Atık bertarafı ile ilgili günümüzde tartışılan diğer hususlar; nihai gömme için beklerken ortaya çıkan uzun süre depolama ihtiyacı, gömme işleminin tersinirliğine izin verilmesi ve bir çok ülkeye hizmet veren gömme tesislerinin kurulması gibi konulardır.
Uzun süreli depolama
Yüksek seviyeli atık ve kullanılmış nükleer yakıtın, yakın vade için gömülmesinin alternatifi yer üstünde uzun süre depolamadır. Bunun genellikle teknik olarak uygulanabilir olduğu bilinmektedir ve aslında mevcut uygulamayı yansıtmaktadır. Bununla birlikte uzun süre depolamaya genellikle “en iyi ikinci” çözüm gözüyle bakılmaktadır. Sahadaki emniyetin sağlanması ve çevresel gözetime olan gereksinim, maliyeti arttırmaktadır. Depolama tesislerinin yıpranması ve atık paketlerinin periyodik değişim ihtiyaçlarından kaynaklanan maliyet ve riskler gelecek nesillere yüklenmektedir; ve bu seçenek eninde sonunda karar verilmesi gereken atık bertarafı sorununu açık bırakmaktadır. Bununla birlikte bu seçenek, orta vadeli veya yarı-kalıcı olarak uygulanabilir bir yöntem olarak mevcuttur.
Tersinirlik
Maliyet ve risk gibi hususlar açısından uzun süreli depolama kavramı ile yakından ilgili olan bir husus, daha önce yerleştirilmiş olan atığın geri alınması yoluyla gömme işleminin tersinmesine ilişkin önlemlerdir. Bu işlem teknik olarak uygulanabilir görülmektedir; fakat azami izolasyonu sağlama amacıyla bir çakışma olabilir. Ayrıca, gömmenin ikinci adımı için gelecekte mali önlemler gerektirebilir. Bununla beraber geri alınamayacak adımları erteleyerek, bütün atıkların yerleştirildiği ve azami pasif güvenliği sağlamak için gömme tesisinin mühürlendiği nihai düzene doğru aşamalı bir yaklaşımın uygulanması teknik olarak mümkün olabilir.
Uluslararası depolar
Jeolojik gömme gerektiren atık miktarı, birden fazla ülkeye hizmet eden bir gömme tesisi fikrini prensipte cazip kılacak kadar azdır.
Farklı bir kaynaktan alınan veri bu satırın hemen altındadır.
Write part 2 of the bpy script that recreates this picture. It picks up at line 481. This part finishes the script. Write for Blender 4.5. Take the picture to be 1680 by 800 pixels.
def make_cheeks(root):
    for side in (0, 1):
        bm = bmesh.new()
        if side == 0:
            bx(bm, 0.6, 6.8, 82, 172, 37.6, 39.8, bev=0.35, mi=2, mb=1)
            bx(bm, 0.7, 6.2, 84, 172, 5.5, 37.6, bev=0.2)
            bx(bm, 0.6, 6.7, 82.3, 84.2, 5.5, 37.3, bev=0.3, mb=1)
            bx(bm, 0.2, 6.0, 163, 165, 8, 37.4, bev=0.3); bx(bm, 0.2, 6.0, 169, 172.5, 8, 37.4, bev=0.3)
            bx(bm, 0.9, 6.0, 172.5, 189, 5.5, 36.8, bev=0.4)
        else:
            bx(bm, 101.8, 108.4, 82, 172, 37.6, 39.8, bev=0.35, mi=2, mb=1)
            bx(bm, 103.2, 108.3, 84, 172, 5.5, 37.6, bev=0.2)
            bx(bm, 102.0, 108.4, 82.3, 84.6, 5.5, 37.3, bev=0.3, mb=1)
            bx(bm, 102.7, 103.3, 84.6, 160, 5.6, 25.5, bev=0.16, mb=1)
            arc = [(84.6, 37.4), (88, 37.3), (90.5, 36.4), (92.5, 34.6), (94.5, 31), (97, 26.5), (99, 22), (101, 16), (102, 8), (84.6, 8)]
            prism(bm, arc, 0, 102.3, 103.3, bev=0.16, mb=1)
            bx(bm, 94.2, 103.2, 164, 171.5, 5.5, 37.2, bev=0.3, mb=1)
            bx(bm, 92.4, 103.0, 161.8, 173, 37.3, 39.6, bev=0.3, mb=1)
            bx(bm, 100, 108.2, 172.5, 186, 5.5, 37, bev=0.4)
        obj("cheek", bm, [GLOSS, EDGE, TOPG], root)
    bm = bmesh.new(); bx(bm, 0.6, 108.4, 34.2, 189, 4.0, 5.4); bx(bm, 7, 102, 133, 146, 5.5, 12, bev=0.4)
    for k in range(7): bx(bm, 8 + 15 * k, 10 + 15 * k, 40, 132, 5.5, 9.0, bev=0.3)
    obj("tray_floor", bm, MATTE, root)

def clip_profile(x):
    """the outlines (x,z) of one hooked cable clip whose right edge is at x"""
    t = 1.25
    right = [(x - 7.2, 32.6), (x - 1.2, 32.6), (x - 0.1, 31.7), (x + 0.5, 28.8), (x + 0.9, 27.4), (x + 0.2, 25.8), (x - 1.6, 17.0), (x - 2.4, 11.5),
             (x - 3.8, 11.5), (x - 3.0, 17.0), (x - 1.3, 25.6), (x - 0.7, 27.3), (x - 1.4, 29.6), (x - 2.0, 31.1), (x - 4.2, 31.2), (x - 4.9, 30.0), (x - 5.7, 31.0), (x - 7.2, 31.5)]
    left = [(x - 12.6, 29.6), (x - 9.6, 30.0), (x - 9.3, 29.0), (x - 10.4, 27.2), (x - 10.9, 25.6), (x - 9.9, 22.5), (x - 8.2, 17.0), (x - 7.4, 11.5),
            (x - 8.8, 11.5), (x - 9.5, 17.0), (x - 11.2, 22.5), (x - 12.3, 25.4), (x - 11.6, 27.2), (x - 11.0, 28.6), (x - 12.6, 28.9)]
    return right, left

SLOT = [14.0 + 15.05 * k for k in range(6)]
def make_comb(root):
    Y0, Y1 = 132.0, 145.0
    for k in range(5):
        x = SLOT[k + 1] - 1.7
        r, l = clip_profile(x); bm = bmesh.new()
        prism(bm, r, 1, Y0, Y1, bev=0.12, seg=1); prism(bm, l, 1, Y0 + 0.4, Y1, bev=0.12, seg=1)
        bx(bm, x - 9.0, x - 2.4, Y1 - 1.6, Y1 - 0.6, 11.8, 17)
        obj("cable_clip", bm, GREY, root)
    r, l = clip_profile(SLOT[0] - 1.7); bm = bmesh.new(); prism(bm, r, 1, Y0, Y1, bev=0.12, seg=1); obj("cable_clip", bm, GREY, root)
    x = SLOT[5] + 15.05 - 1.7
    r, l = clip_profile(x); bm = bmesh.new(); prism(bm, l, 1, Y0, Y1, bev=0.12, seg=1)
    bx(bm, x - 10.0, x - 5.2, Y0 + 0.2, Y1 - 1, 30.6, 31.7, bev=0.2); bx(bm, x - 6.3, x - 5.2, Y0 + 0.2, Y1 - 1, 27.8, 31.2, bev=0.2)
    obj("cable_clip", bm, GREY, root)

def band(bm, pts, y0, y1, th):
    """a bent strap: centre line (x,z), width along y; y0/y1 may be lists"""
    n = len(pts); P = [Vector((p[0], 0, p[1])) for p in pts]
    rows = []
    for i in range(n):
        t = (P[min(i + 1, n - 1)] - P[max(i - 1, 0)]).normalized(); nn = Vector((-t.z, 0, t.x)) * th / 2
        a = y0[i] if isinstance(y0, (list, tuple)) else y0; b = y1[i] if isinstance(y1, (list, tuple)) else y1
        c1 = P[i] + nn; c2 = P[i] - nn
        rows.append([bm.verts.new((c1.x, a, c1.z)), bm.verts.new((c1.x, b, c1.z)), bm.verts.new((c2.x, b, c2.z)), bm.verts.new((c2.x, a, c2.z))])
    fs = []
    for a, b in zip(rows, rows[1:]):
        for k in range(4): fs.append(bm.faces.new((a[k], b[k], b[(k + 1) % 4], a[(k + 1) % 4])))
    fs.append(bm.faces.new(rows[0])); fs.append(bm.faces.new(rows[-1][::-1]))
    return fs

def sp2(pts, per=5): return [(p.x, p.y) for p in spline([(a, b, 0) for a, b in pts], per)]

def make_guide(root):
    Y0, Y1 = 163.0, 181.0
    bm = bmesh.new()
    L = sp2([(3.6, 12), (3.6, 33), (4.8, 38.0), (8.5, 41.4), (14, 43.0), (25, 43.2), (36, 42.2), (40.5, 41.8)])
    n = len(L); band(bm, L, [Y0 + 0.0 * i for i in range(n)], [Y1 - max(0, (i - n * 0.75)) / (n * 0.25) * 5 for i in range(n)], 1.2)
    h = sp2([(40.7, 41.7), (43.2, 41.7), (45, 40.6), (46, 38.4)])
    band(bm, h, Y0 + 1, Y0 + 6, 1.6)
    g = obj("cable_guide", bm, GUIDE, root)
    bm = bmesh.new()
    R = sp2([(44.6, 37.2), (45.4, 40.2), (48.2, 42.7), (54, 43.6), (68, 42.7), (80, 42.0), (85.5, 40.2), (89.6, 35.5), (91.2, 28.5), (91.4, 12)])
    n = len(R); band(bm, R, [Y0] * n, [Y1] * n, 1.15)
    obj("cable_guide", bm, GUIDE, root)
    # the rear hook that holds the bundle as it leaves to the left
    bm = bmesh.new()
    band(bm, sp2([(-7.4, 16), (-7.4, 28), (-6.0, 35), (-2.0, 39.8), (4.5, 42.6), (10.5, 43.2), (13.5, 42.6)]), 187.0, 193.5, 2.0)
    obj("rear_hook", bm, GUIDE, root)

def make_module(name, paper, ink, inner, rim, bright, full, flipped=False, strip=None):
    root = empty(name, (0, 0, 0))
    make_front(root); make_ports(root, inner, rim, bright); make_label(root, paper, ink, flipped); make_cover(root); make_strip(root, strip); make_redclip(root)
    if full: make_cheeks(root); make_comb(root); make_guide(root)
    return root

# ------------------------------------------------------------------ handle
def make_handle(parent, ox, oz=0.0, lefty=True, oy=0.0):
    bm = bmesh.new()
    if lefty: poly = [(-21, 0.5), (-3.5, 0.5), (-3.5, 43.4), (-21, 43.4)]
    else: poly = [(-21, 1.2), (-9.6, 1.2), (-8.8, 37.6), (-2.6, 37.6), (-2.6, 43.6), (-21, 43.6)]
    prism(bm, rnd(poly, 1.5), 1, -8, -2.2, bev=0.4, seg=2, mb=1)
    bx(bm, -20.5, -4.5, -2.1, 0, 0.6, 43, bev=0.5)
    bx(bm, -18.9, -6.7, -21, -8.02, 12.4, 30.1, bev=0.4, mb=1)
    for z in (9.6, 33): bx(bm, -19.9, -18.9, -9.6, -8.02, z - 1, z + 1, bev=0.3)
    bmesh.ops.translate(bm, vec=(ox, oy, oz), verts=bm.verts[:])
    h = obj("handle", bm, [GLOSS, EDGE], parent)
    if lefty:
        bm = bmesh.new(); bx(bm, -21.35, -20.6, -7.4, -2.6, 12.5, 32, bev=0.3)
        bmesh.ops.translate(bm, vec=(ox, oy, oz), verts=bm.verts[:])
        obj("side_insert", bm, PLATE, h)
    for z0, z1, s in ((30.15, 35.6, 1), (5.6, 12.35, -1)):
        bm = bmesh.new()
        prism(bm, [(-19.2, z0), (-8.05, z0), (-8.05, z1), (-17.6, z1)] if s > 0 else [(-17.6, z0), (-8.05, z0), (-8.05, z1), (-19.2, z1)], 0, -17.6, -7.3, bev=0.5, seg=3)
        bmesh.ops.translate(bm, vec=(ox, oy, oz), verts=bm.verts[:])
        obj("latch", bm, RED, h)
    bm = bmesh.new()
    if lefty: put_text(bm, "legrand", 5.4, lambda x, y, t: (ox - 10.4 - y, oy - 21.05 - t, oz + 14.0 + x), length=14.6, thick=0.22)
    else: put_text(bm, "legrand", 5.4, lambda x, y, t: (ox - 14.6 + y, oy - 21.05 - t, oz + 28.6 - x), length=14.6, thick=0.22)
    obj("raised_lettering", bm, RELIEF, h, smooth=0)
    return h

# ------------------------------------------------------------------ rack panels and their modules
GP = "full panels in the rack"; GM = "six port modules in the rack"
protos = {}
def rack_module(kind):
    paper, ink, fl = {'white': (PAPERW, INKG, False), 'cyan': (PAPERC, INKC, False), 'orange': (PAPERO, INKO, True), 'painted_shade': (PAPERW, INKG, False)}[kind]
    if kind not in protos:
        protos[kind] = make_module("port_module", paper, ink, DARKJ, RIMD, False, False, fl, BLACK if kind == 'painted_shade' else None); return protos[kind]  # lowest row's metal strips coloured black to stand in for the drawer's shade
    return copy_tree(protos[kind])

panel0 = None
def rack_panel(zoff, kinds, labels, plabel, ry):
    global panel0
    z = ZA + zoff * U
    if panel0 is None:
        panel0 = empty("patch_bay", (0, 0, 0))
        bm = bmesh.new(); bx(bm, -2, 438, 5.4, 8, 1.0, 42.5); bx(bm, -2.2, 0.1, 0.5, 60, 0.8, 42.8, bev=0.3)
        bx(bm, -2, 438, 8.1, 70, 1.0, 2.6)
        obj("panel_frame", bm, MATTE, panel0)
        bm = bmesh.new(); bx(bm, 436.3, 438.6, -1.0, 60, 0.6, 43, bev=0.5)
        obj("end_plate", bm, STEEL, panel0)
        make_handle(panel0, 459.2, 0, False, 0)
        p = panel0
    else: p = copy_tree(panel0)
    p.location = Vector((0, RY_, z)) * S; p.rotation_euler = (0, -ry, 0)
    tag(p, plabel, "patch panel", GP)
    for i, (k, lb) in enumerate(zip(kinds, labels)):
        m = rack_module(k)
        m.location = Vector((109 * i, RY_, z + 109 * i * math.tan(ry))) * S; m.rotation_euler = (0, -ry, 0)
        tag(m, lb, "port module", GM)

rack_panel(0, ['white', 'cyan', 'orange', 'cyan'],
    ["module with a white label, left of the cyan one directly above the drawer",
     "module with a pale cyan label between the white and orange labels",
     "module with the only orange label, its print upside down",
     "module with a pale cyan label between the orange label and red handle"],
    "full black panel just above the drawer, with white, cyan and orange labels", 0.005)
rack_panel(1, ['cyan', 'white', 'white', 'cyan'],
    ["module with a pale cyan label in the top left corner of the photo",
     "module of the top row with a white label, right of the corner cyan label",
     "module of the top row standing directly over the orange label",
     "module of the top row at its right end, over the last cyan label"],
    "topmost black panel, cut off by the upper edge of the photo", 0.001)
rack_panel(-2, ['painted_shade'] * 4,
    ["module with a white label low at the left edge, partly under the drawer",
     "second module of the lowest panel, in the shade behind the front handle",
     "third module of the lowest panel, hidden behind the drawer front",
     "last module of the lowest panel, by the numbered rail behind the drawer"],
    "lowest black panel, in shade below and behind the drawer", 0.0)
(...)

Özellikle bir gömme tesisi geliştirme maliyetinin büyük yük olduğu veya jeolojik ve çevresel açıdan zor koşullara sahip ülkeler için bu kavram cazip olabilir. Çalışmalar, uluslararası bir gömme deposunun geliştirilmesinde teknik ve çevresel itirazların pek olmayacağını göstermektedir. Bununla beraber, saha seçimi ile ilgili etik ve politik problemler ve başka bir ülkenin atığının halk tarafından kabul edilmesindeki isteksizlik, en azından yakın bir gelecek için bu kavramın geliştirilmesindeki temel engeller olarak ortaya çıkmaktadır.